Simultaneous Stabilization of Traffic Flow on Two Connected Roads

TL;DR

This paper develops a boundary state feedback control law to stabilize traffic flow on two connected roads governed by nonlinear PDEs, using ramp metering at the junction, validated through numerical simulations.

Contribution

It introduces a novel control law for stabilizing interconnected second-order traffic models at a junction, addressing under-actuated boundary control challenges.

Findings

Achieved exponential stability of traffic flow to a steady state.

Validated control effectiveness through numerical simulations.

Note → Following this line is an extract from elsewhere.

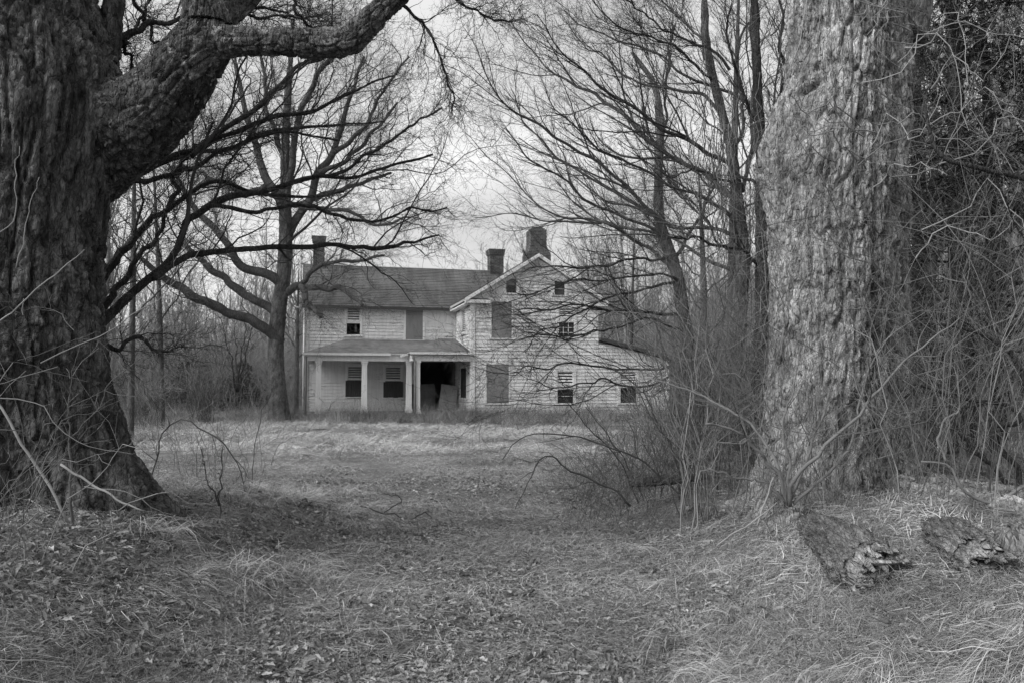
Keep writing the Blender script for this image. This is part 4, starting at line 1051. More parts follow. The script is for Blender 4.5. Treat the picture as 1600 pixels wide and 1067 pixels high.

Demonstrated stabilization for various equilibrium conditions.

Abstract

In this paper we develop a boundary state feedback control law for a traffic flow network system in its most fundamental form: one incoming and one outgoing road connected by a junction. The macroscopic traffic dynamics on each road segment are governed by Aw-Rascle-Zhang (ARZ) model, consisting of second-order nonlinear partial differential equations (PDEs) for traffic density and velocity. Different equilibrium road conditions are considered for the connected segments. For stabilization of the stop-and-go traffic congestion on the two roads, we consider a ramp metering located at the connecting junction. The traffic flow rate entering from the on-ramp to the mainline junction is actuated. The objective is to simultaneously stabilize the upstream and downstream traffic to a given spatially-uniform constant steady-state. We design a full state feedback control law for this under-actuated network of two systems of two hetero-directional linear first-order hyperbolic PDEs interconnected through the boundary condition (junction). The exponential stability is validated by numerical simulation.